Scenes as source code
(begin)

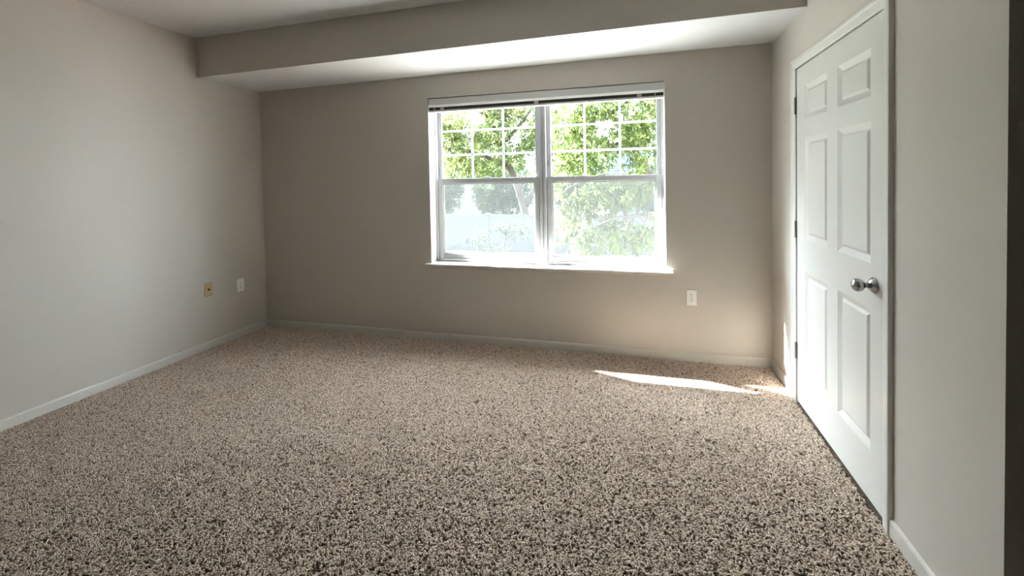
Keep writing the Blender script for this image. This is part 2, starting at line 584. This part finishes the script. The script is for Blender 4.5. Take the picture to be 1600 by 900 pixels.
# knob
KA, KZ = 1.382 - DA0, .936
bm = bmesh.new()
ky = lambda x, y, h: (KA + x, YF - h, KZ + y)
lathe(bm, [(.0, .0), (.012, .020), (.0115, .034), (.014, .038), (.022, .043), (.0265, .052), (.0275, .060), (.025, .069), (.018, .0755), (.008, .078), (0, .0785)], ky, 36)
kn = obj('door_knob', bm, M['nickel'], door, smooth=True)
kn['label'] = 'round satin nickel knob'
bm = bmesh.new()
lathe(bm, [(.0, .001), (.033, .001), (.0335, .004), (.031, .008), (.022, .015), (.014, .022), (0, .023)], ky, 36)
obj('rosette', bm, M['nickel'], kn, smooth=True)

# ------------------------------------------------------------------ window
win = empty('window_1', (WX1, 0, WZ1))
tag(win, 'white vinyl double-hung twin window with divided upper sashes', 'window', kind='structure')
def wbx(name, mtl, *args, parent=win, bevel=0):
    bm = bmesh.new()
    for a in args: box(bm, a[0] - WX1, a[1] - WX1, a[2], a[3], a[4] - WZ1, a[5] - WZ1)
    return obj(name, bm, mtl, parent, bevel=bevel)
YW = .115                                   # room face of the vinyl frame
ZS = WZ1 + .013                             # top of the stool
MX0, MX1 = 2.768, 2.826                     # mullion
SX = [(1.826, MX0 - .002), (MX1 + .002, 3.756)]   # clear width of each unit's frame
ZB, ZTOP = .690, 2.112
# painted returns of the opening
wbx('jamb', M['trim'], (WX1 - .0, WX1 + .004, .001, TH, ZS, WZ2), (WX2 - .004, WX2, .001, TH, ZS, WZ2))
wbx('frame', M['vinyl'], (WX1 + .004, SX[0][0], YW, .166, ZS, WZ2 - .004), (SX[1][1], WX2 - .004, YW, .166, ZS, WZ2 - .004),
    (WX1 + .004, WX2 - .004, YW, .166, ZS, ZB), (WX1 + .004, WX2 - .004, YW, .166, ZTOP, WZ2 - .004),
    (WX1 + .006, SX[0][0] + .010, YW + .030, .165, ZB, ZTOP), (SX[1][1] - .010, WX2 - .006, YW + .030, .165, ZB, ZTOP), bevel=.002)
wbx('mullion', M['vinyl'], (MX0, 2.792, YW - .006, .166, ZS, WZ2 - .004), (2.802, MX1, YW - .006, .166, ZS, WZ2 - .004),
    (2.791, 2.803, YW + .004, .165, ZS, WZ2 - .004), (MX0 - .01, MX1 + .01, YW + .030, .165, ZB, ZTOP), bevel=.002)
for x0, x1 in SX:
    # lower sash, on the room side
    y0, y1 = YW + .008, YW + .030
    ST = .046
    ls = wbx('lower_sash', M['vinyl'], (x0 + .003, x0 + ST, y0, y1, ZB + .003, 1.425), (x1 - ST, x1 - .003, y0, y1, ZB + .003, 1.425),
             (x0 + ST - .001, x1 - ST + .001, y0, y1, ZB + .003, .742), (x0 + ST - .001, x1 - ST + .001, y0, y1, 1.380, 1.425),
             (x0 + .003, x1 - .003, y0 - .008, y0 + .002, .694, .704), (x0 + .05, x1 - .05, y0 - .006, y0 + .002, 1.417, 1.425), bevel=.003)
    wbx('glazing_bead', M['vinyl'], (x0 + ST, x0 + ST + .010, y0 + .008, y1 - .004, .742, 1.380), (x1 - ST - .010, x1 - ST, y0 + .008, y1 - .004, .742, 1.380),
        (x0 + ST, x1 - ST, y0 + .008, y1 - .004, .742, .752), (x0 + ST, x1 - ST, y0 + .008, y1 - .004, 1.370, 1.380), parent=ls)
    wbx('pane', M['glass'], (x0 + ST + .004, x1 - ST - .004, y0 + .014, y0 + .018, .746, 1.376), parent=ls)
    for fx in (.16, .84) if x0 < 2.5 else (.50,):
        cx = x0 + (x1 - x0) * fx
        wbx('lift_tab', M['vinyl'], (cx - .030, cx + .030, y0 - .016, y0 + .002, .744, .750), (cx - .030, cx - .024, y0 - .016, y0 + .002, .746, .762),
            (cx + .024, cx + .030, y0 - .016, y0 + .002, .746, .762), (cx - .030, cx + .030, y0 - .004, y0 + .002, .757, .762), parent=ls)
    wbx('sash_lock', M['vinyl'], ((x0 + x1) / 2 - .03, (x0 + x1) / 2 + .03, y0 + .003, y1, 1.425, 1.436), parent=ls, bevel=.002)
    # upper sash, on the outer side
    y0, y1 = YW + .032, YW + .054
    SU = .036
    us = wbx('upper_sash', M['vinyl'], (x0 + .004, x0 + SU, y0, y1, 1.385, ZTOP), (x1 - SU, x1 - .004, y0, y1, 1.385, ZTOP),
             (x0 + SU - .001, x1 - SU + .001, y0, y1, 1.385, 1.418), (x0 + SU - .001, x1 - SU + .001, y0, y1, ZTOP - .04, ZTOP), bevel=.003)
    gx0, gx1, gz0, gz1 = x0 + SU, x1 - SU, 1.418, ZTOP - .04
    bars = []
    for f in (1 / 3, 2 / 3):
        xx, zz = gx0 + (gx1 - gx0) * f, gz0 + (gz1 - gz0) * f
        bars += [(xx - .009, xx + .009, y0 + .010, y0 + .018, gz0, gz1), (gx0, gx1, y0 + .0105, y0 + .0175, zz - .009, zz + .009)]
    wbx('grid', M['grid'], *bars, parent=us)
    wbx('pane', M['glass'], (gx0 - .004, gx1 + .004, y0 + .004, y0 + .008, gz0 - .004, gz1 + .004), parent=us)
    # half screen outside the lower sash
    wbx('insect_screen', M['screen'], (x0 + .012, x1 - .012, .1675, .1685, ZB, 1.40))
# latch slots in the jamb track
wbx('latch_slot', M['dark'], (MX1 + .012, MX1 + .016, YW + .0295, YW + .034, 1.52, 1.56))
wbx('latch_slot', M['dark'], (WX1 + .0035, WX1 + .005, .096, .100, 1.47, 1.52))
# stool and apron
bm = bmesh.new()
prism(bm, [(-.034, ZS - .012), (-.038, ZS - .008), (-.038, ZS - .004), (-.034, ZS), (.118, ZS), (.118, ZS - .013), (-.030, ZS - .016)], WX1 - .042, WX2 + .042,
      lambda u, v, a: (a - WX1, u, v - WZ1))
st = obj('window_sill', bm, M['trim'], win)
bm = bmesh.new()
prism(bm, [(0, ZS - .013), (-.016, ZS - .013), (-.014, ZS - .028), (-.006, ZS - .036), (0, ZS - .038)], WX1 - .004, WX2 + .004, lambda u, v, a: (a - WX1, u, v - WZ1))
obj('apron', bm, M['wall'], win)

# ------------------------------------------------------------------ blind, drawn up
bl = empty('window_blind', (WX1, 0, WZ2))
tag(bl, 'raised horizontal blind with grey valance and dark slat stack at window top', 'blind')
def bbx(name, mtl, *args, parent=bl, bevel=0):
    bm = bmesh.new()
    for a in args: box(bm, a[0] - WX1, a[1] - WX1, a[2], a[3], a[4] - WZ2, a[5] - WZ2)
    return obj(name, bm, mtl, parent, bevel=bevel)
X0, X1 = WX1 + .007, WX2 - .007
va = bbx('valance', M['blind'], (X0, X1, .004, .009, 2.070, 2.1245), bevel=.001)
bm = bmesh.new()
prism(bm, [(.004, 2.072), (-.004, 2.070), (-.006, 2.066), (.004, 2.050), (.010, 2.050), (.010, 2.072)], X0, X1, lambda u, v, a: (a - WX1, u, v - WZ2))
obj('valance_lip', bm, M['plate'], va)  # paler than the valance: light caught along this edge is put into its colour
bbx('headrail', M['blind'], (X0 + .004, X1 - .004, .034, .070, 2.082, 2.130), bevel=.001)
bm = bmesh.new()
for k in range(15):
    z = 2.028 + k * .0036
    d = .0012 * math.sin(k * 2.3)
    box(bm, X0 + .003 - WX1, X1 - .003 - WX1, .013 + d, .062 + d, z - WZ2, z + .0030 - WZ2)
obj('slat_stack', bm, M['slat'], bl)['label'] = 'dark stacked slats'
bbx('bottom_rail', M['blind'], (X0 + .002, X1 - .002, .011, .063, 2.010, 2.026), bevel=.003)
for cx in (1.935, 2.772, 3.585):
    bbx('clip', M['clear'], (cx - .018, cx + .018, .004, .010, 2.022, 2.058), (cx - .018, cx + .018, .004, .05, 2.0195, 2.0225), bevel=.002)
for cx in (1.865, 3.700):
    bm = bmesh.new()
    tube(bm, [(cx - WX1, .008, 2.062 - WZ2), (cx - WX1, .0085, 2.026 - WZ2)], .004, 8)
    obj('ladder_cord', bm, M['clear'], bl)
bm = bmesh.new()
tube(bm, [(3.700 - WX1, .010, 2.03 - WZ2), (3.697 - WX1, .011, 1.5 - WZ2), (3.699 - WX1, .012, .74 - WZ2)], .0016, 6)
lathe(bm, [(0, -.012), (.005, -.010), (.004, .008), (.0016, .012)], lambda x, y, h: (3.699 - WX1 + x, .012 + y, .745 - WZ2 + h), 10)
obj('lift_cord', bm, M['clear'], bl)
bm = bmesh.new()
tube(bm, [(1.855 - WX1, .012, 2.05 - WZ2), (1.853 - WX1, .010, 1.27 - WZ2)], .0035, 8)
obj('tilt_wand', bm, M['clear'], bl)
# cord cleat on the window's side
cl = obj('cord_cleat', boxes((WX2 - .010, WX2 - .004, .055, .067, 1.47, 1.55), (WX2 - .022, WX2 - .008, .057, .065, 1.490, 1.497),
                             (WX2 - .022, WX2 - .008, .057, .065, 1.523, 1.530), (WX2 - .026, WX2 - .019, .057, .065, 1.478, 1.50),
                             (WX2 - .026, WX2 - .019, .057, .065, 1.520, 1.542)), M['trim'], bevel=.002)
tag(cl, 'small white cord cleat screwed to the window jamb', 'cleat')

# ------------------------------------------------------------------ wall plates
def duplex(frame, a, z, label):
    t = empty('wall_outlet')
    t.matrix_world = frame @ Matrix.Translation((a, 0, z))
    tag(t, label, 'outlet')
    obj('cover_plate', boxes((-.0365, .0365, -.0065, 0, -.0595, .0595)), M['plate'], t, bevel=.003)
    for s in (-1, 1):
        bm = bmesh.new()
        n = 20
        pr = []
        for k in range(n):
            an = 2 * math.pi * k / n
            pr.append((.0172 * math.cos(an), max(-.0135, min(.0135, .0172 * math.sin(an)))))
        prism(bm, pr, -.0085, -.006, lambda u, v, q: (u, q, v + s * .0195))
        r = obj('receptacle', bm, M['plate'], t)
        bm = boxes((-.0075, -.0050, -.0088, -.0080, s * .0195 - .001, s * .0195 + .008), (.0050, .0075, -.0088, -.0080, s * .0195 - .001, s * .0195 + .007))
        lathe(bm, [(0, 0), (.0028, 0), (.0028, .0006), (0, .0006)], lambda x, y, h: (x, -.0082 - h, s * .0195 - .0075 + y), 10)
        obj('slots', bm, M['dark'], r)['label'] = 'dark plug slots'
    bm = bmesh.new()
    lathe(bm, [(0, 0), (.003, 0), (.0025, .0012), (0, .0015)], lambda x, y, h: (x, -.0065 - h, y), 12)
    obj('screw', bm, M['nickel'], t)
    return t
duplex(Matrix.Identity(4), 3.947, .481, 'white duplex outlet on the window wall below the sill corner')
duplex(FL, -.282, .471, 'white duplex outlet beside the tan cable plate near the room corner')
t = empty('cable_plate')
t.matrix_world = FL @ Matrix.Translation((-.584, 0, .506))
tag(t, 'tan plastic cable jack plate on the grey side wall', 'wall plate')
obj('cover_plate', boxes((-.036, .036, -.006, 0, -.0575, .0575)), M['almond'], t, bevel=.003)
bm = bmesh.new()
lathe(bm, [(0, .0), (.0075, .0), (.0075, .003), (.0048, .003), (.0048, .010), (.0030, .010), (.003, .006), (0, .006)], lambda x, y, h: (x, -.006 - h, y), 14)
obj('jack', bm, M['dark'], t)['label'] = 'dark coaxial jack'
for s in (-1, 1):
    bm = bmesh.new()
    lathe(bm, [(0, 0), (.003, 0), (.0025, .0012), (0, .0015)], lambda x, y, h: (x, -.006 - h, s * .042 + y), 12)
    obj('screw', bm, M['almond'], t)

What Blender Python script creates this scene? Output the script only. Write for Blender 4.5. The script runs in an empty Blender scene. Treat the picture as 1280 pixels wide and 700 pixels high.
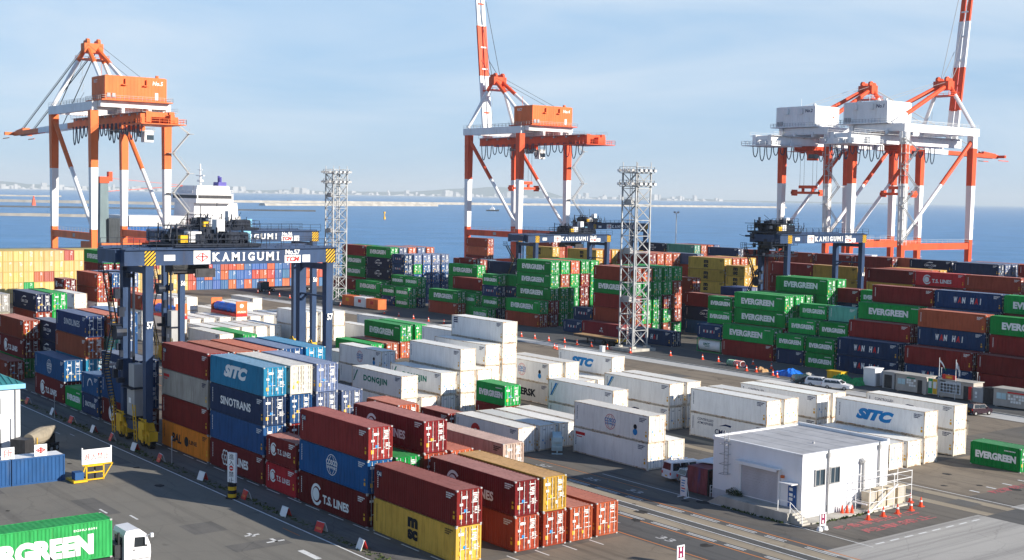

(end)

*Short problem*
In the entries above, find the line that contains "obj('rosette', bm, M['nickel'], kn, smooth=True)", then repeat exactly every line from the first one through that line, with no pictures.

*Solution to this exercise*
Keep writing the Blender script for this image. This is part 2, starting at line 584. This part finishes the script. The script is for Blender 4.5. Take the picture to be 1600 by 900 pixels.
# knob
KA, KZ = 1.382 - DA0, .936
bm = bmesh.new()
ky = lambda x, y, h: (KA + x, YF - h, KZ + y)
lathe(bm, [(.0, .0), (.012, .020), (.0115, .034), (.014, .038), (.022, .043), (.0265, .052), (.0275, .060), (.025, .069), (.018, .0755), (.008, .078), (0, .0785)], ky, 36)
kn = obj('door_knob', bm, M['nickel'], door, smooth=True)
kn['label'] = 'round satin nickel knob'
bm = bmesh.new()
lathe(bm, [(.0, .001), (.033, .001), (.0335, .004), (.031, .008), (.022, .015), (.014, .022), (0, .023)], ky, 36)
obj('rosette', bm, M['nickel'], kn, smooth=True)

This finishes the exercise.